Startups didn’t offer traditional pension plans. Instead, startups offered employees stock, vesting over four years instead of five as a competitive move. That is all moot today. It has no relevance for startup founders in 2020.
More relevantly, time from founding to exit has gone from four years in 1999 to eight years in 2020. Yet founder vesting remains stuck at four. This is dangerous.
Exit data from U.S. startups with minimum $1 million in venture funding. Data from Pitchbook.
Hedging against the crash of ineptitude
The problem occurs in co-founding teams of two or three equal or near-equal co-founders, when one of them departs in year two or year three and an exit is nowhere in sight. These early-inning departures are extremely common. Usually, they happen during the phase represented by the red oval below:
Paul Graham’s “The trough of sorrow” diagram.
Let’s go through one example. Needless to say, there are an infinite number of scenarios possible. And yet, the following one is common.
We begin with a first-time founder duo — co-founder A and co-founder B. They split the equity equally, 50–50, on a four-year vesting schedule.
At inception, they both feel a 50–50 split is fair. They don’t put much thought into the vesting schedule, or they think something like: “Even if my co-founder leaves, I’ll still be on track to own my full grant. A quitting co-founder won’t be leaving with any of my equity.

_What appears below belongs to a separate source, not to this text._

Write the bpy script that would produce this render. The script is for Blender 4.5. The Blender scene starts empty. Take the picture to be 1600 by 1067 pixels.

So I’m protected.”
Then this happens:
A year in, the startup raises a seed round, selling 20% of their company, inclusive of any accelerators they may have sold equity to.

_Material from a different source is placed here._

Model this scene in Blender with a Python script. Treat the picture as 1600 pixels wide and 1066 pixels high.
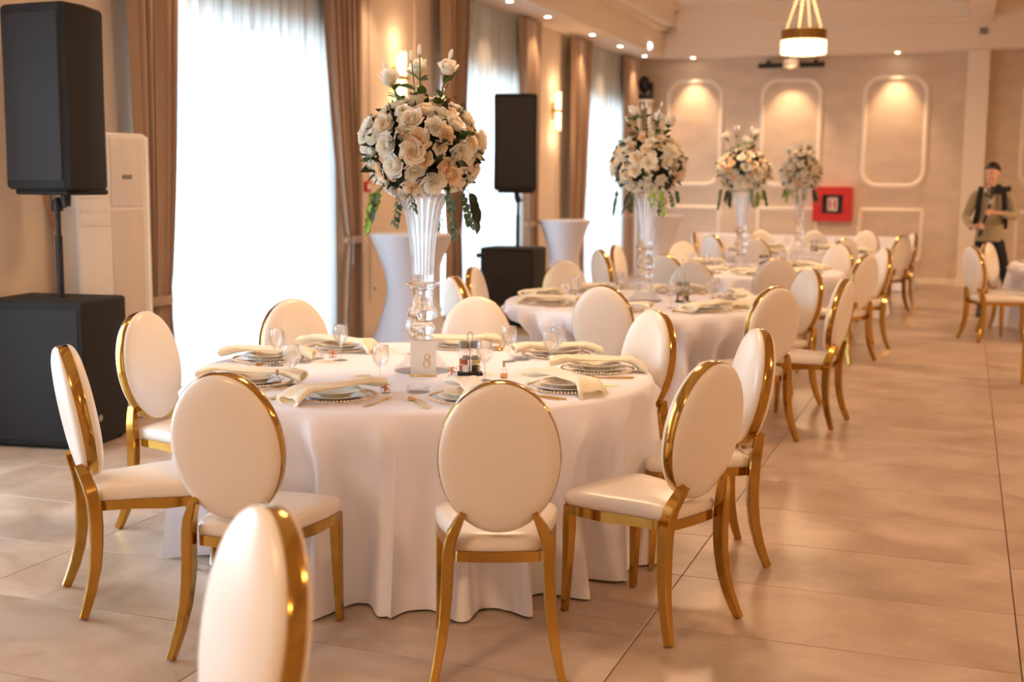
import bpy, bmesh, math, random
from mathutils import Vector, Matrix, Quaternion
from math import sin, cos, pi, radians as R, sqrt, atan2

for o in list(bpy.data.objects): bpy.data.objects.remove(o)
SC = bpy.context.scene
COL = SC.collection

# ------------------------------------------------------------------ camera
HC = 1.60
_f, _cx, _cy = 1920.0, 800.0, 533.0            # focal length in pixels of the 1600 px frame
def _ray(x, y): return Vector(((x-_cx)/_f, (y-_cy)/_f, 1.0))
_d1 = _ray(1511, 292).normalized()              # the room's long axis seen in the camera
_up = _ray(1511, 292).cross(_ray(511, 283)).normalized()
if _up.y > 0: _up = -_up
_rt = _d1.cross(_up)
if _rt.x < 0: _rt = -_rt
_M = Matrix((_rt, _d1, _up))
_cr, _cd, _cf = _M @ Vector((1, 0, 0)), _M @ Vector((0, 1, 0)), _M @ Vector((0, 0, 1))
cam = bpy.data.cameras.new('camera'); camo = bpy.data.objects.new('camera', cam); COL.objects.link(camo)
cam.sensor_fit = 'HORIZONTAL'; cam.sensor_width = 36.0; cam.lens = 36.0*_f/1600.0
cam.clip_start = 0.05; cam.clip_end = 200
camo.matrix_world = Matrix(((_cr.x, -_cd.x, -_cf.x, 0), (_cr.y, -_cd.y, -_cf.y, 0), (_cr.z, -_cd.z, -_cf.z, HC), (0, 0, 0, 1)))
cam.dof.use_dof = True; cam.dof.focus_distance = 4.75; cam.dof.aperture_fstop = 2.2
SC.camera = camo

# ------------------------------------------------------------------ world, lamps, exposure
W = bpy.data.worlds.new('overcast_sky'); SC.world = W; W.use_nodes = True
W.node_tree.nodes['Background'].inputs[0].default_value = (0.63, 0.82, 1.0, 1)
W.node_tree.nodes['Background'].inputs[1].default_value = 8.0
SC.view_settings.view_transform = 'Standard'; SC.view_settings.look = 'None'
SC.view_settings.exposure = 0.24; SC.view_settings.gamma = 1.0
SC.view_settings.use_curve_mapping = False
cy = SC.cycles
cy.use_denoising = True
cy.max_bounces = 10; cy.diffuse_bounces = 4; cy.glossy_bounces = 4; cy.transmission_bounces = 10; cy.transparent_max_bounces = 12
cy.sample_clamp_indirect = 6.0; cy.blur_glossy = 0.6
WARM = (1.0, 0.64, 0.36)
def lamp(name, kind, loc, power, color=WARM, **kw):
    d = bpy.data.lights.new(name, kind); d.energy = power; d.color = color
    for k, v in kw.items(): setattr(d, k, v)
    o = bpy.data.objects.new(name, d); o.location = loc; COL.objects.link(o); return o
CH_POWER, RIGHT_POWER, SPOT_POWER = 58, 80, 46
for i, y in enumerate((0.2, 6.0, 11.8)):
    lamp('chandelier_light', 'AREA', (-2.25, y, 3.3), CH_POWER*(1.0 if y < 1 else .82), shape='DISK', size=.58); lamp('chandelier_uplight', 'POINT', (-2.25, y, 4.0), 7, shadow_soft_size=.2)
for y in (-1.5, 4.0, 9.5, 15.0):
    lamp('chandelier_light', 'AREA', (3.4, y, 3.3), RIGHT_POWER*(.85 if y < 5 else 1.3 if y < 12 else 1.7), shape='DISK', size=.58); lamp('chandelier_uplight', 'POINT', (3.4, y, 4.0), 5, shadow_soft_size=.2)
# daylight enters through the window openings (portals sample the sky)
WINS = ((-2.9, -.1), (2.3, 5.1), (7.55, 10.35), (13.05, 15.55), (18.35, 20.75))
for a, b in WINS:
    p = lamp('window_portal', 'AREA', (-5.98, (a+b)/2, 1.5), 1, (1, 1, 1), shape='RECTANGLE', size=2.85, size_y=b-a)
    p.data.cycles.is_portal = True; p.rotation_euler = (0, R(-90), 0)

# ------------------------------------------------------------------ helpers
def lin(r, g, b):
    f = lambda c: (c/255/12.92) if c/255 <= 0.04045 else ((c/255+0.055)/1.055)**2.4
    return (f(r), f(g), f(b), 1)
def mat(name, col, rough=0.5, metal=0.0, **kw):
    m = bpy.data.materials.new(name); m.use_nodes = True
    b = m.node_tree.nodes['Principled BSDF']
    b.inputs['Base Color'].default_value = col; b.inputs['Roughness'].default_value = rough; b.inputs['Metallic'].default_value = metal
    for k, v in kw.items(): b.inputs[k.replace('_', ' ')].default_value = v
    return m
def noisy(m, scale, amt, stretch=(1, 1, 1), bump=0.0, detail=4, dark=None, hue=0.0):
    """vary the base colour (and relief) with object-space noise"""
    nt = m.node_tree; N = nt.nodes; L = nt.links; b = N['Principled BSDF']
    c = b.inputs['Base Color'].default_value[:]
    tc = N.new('ShaderNodeTexCoord'); mp = N.new('ShaderNodeMapping'); mp.inputs['Scale'].default_value = stretch
    nz = N.new('ShaderNodeTexNoise'); nz.inputs['Scale'].default_value = scale; nz.inputs['Detail'].default_value = detail; nz.inputs['Roughness'].default_value = 0.6
    L.new(tc.outputs['Object'], mp.inputs[0]); L.new(mp.outputs[0], nz.inputs['Vector'])
    rp = N.new('ShaderNodeValToRGB'); rp.color_ramp.elements[0].position = 0.3; rp.color_ramp.elements[1].position = 0.7
    d = dark or tuple(x*(1-amt) for x in c[:3])
    rp.color_ramp.elements[0].color = (*d[:3], 1); rp.color_ramp.elements[1].color = c
    L.new(nz.outputs['Fac'], rp.inputs[0]); L.new(rp.outputs[0], b.inputs['Base Color'])
    if bump:
        bp = N.new('ShaderNodeBump'); bp.inputs['Strength'].default_value = bump; bp.inputs['Distance'].default_value = 0.01
        L.new(nz.outputs['Fac'], bp.inputs['Height']); L.new(bp.outputs[0], b.inputs['Normal'])
    return m
def emis(name, col, strength):
    m = mat(name, (*col[:3], 1), 0.4); b = m.node_tree.nodes['Principled BSDF']
    b.inputs['Emission Color'].default_value = (*col[:3], 1); b.inputs['Emission Strength'].default_value = strength
    return m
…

As part of the terms, they create a 10% option pool to hire employees.
A year and a half later, i.e., 2.5 years from inception, co-founder B leaves.
Here’s what the cap table looks like:
Example cap table with four-year co-founder vesting.

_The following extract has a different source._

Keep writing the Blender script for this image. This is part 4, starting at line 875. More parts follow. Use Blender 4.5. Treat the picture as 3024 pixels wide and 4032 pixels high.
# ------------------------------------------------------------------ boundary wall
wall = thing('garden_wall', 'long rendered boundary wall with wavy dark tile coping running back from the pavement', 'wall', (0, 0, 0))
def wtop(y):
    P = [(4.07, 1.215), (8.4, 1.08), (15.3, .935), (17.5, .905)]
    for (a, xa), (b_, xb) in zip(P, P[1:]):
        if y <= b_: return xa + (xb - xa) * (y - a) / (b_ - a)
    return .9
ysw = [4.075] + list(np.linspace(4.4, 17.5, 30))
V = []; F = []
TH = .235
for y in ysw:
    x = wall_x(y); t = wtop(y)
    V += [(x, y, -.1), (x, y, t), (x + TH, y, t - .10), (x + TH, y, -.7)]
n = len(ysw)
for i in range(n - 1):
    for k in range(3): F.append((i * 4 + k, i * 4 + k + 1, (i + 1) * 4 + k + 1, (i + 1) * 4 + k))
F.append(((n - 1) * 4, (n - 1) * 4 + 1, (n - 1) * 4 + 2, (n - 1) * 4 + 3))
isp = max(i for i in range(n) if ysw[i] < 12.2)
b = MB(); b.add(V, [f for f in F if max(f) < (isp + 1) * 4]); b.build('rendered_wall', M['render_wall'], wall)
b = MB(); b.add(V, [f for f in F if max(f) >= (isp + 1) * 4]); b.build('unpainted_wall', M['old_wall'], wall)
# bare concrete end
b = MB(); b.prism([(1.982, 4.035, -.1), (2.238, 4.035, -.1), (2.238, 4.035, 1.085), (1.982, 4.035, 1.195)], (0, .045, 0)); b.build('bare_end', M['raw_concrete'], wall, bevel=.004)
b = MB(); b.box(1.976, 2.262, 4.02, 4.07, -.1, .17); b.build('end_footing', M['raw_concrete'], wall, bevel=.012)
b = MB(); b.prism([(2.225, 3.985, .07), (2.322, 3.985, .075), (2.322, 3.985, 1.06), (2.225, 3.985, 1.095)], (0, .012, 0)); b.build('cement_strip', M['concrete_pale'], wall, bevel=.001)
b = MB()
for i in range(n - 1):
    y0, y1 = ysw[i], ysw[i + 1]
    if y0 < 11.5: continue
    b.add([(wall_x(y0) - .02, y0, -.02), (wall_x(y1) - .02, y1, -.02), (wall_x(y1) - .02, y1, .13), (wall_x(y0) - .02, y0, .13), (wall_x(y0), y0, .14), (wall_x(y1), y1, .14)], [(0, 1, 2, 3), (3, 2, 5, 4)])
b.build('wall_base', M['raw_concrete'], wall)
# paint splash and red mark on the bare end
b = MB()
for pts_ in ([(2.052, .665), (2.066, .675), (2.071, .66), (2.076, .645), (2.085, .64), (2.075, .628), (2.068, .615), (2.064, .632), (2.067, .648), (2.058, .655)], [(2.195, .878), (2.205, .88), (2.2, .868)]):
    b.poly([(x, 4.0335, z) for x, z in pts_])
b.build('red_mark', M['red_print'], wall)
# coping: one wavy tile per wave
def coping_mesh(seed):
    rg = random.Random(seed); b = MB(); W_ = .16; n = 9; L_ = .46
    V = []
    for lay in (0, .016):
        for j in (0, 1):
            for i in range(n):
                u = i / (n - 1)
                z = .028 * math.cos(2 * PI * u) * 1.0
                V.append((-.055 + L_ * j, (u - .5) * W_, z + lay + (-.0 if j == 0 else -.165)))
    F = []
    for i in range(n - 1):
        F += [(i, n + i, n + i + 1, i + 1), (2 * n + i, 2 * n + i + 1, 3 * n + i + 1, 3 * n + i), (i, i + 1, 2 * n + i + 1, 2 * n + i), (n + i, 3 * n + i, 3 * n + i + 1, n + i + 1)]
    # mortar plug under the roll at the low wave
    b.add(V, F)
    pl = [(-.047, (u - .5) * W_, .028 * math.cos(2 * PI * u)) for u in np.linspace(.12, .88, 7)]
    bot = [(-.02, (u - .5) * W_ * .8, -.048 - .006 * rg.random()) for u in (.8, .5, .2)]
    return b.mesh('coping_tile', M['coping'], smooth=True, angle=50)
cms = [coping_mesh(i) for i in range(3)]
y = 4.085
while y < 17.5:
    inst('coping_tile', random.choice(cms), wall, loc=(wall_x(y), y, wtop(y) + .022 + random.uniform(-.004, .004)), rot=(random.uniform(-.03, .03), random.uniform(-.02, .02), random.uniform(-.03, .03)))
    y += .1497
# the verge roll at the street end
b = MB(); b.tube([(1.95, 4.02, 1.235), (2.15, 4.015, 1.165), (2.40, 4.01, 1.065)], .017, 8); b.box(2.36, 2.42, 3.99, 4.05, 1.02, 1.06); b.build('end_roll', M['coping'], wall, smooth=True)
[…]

Per their vesting clause, co-founder B walks away with 22% of the cap table.
This equity owned by a departed co-founder is referred to as “dead equity.”
Dead equity is demoralizing. Even though co-founder A agreed to the vesting terms back at the time of inception, they feel differently now. “Why should co-founder B keep so much upside while I’m doing all the work for years to come?” A period of resentment about contribution:reward ratios follows.
Setting emotions aside, co-founder A has another problem. The rational way to think about the departed 22% is in terms of the opportunity cost of the dead equity.
The opportunity cost of dead equity is talent and capital. Compensating talent and raising capital are the (only) two things you can use your startup’s equity for, and you need to do both in order for your company to grow large. If you want to build a big business, the road ahead is still long and windy, and you’re going to need every bit of help you can get. If your competitors don’t have dead equity you’re literally competing with a handicap.
For this reason, VCs don’t like to invest in early startups with a lot of dead equity.
In our example, co-founder A tries to attract a “late co-founder” to replace co-founder B, but only 13% of the cap table is available for this. As soon as the late co-founder candidate sees the cap table, they become painfully aware that their ownership pales in comparison with co-founder B’s.
How to remedy
If instead co-founder A and B had agreed to an eight-year schedule, co-founder B would leave with 11%.
Example cap table with eight-year cofounder vesting.
Given the risks still ahead of the business, this level of compensation is often much more fair from a value-creation standpoint. With less dead equity on the cap table, the startup is still attractive in the eyes of VCs and well-positioned to attract a strong co-founder replacement to take the company forward. The alternative can cripple the company, and even co-founder B won’t be happy owning a larger percent of zero.
While it’s better to do it when you start the company, a co-founder unit can elongate their vesting later on as well. The main requirement is that all the co-founders believe it’s in their best interest and agree to it.
Most repeat founders I’ve talked to agree that four years is too short. Personally, if I started another company, I’d pick something like eight. You definitely don’t need to. You might decide four or six is better for your co-founder unit and your company.
But try to think about what would feel fair if the journey were eight years long, since that is indeed what it takes to build something big.
Note: You can keep employees on four-year vesting to be competitive with the rest of the hiring market. This post limits its vesting suggestions to co-founders.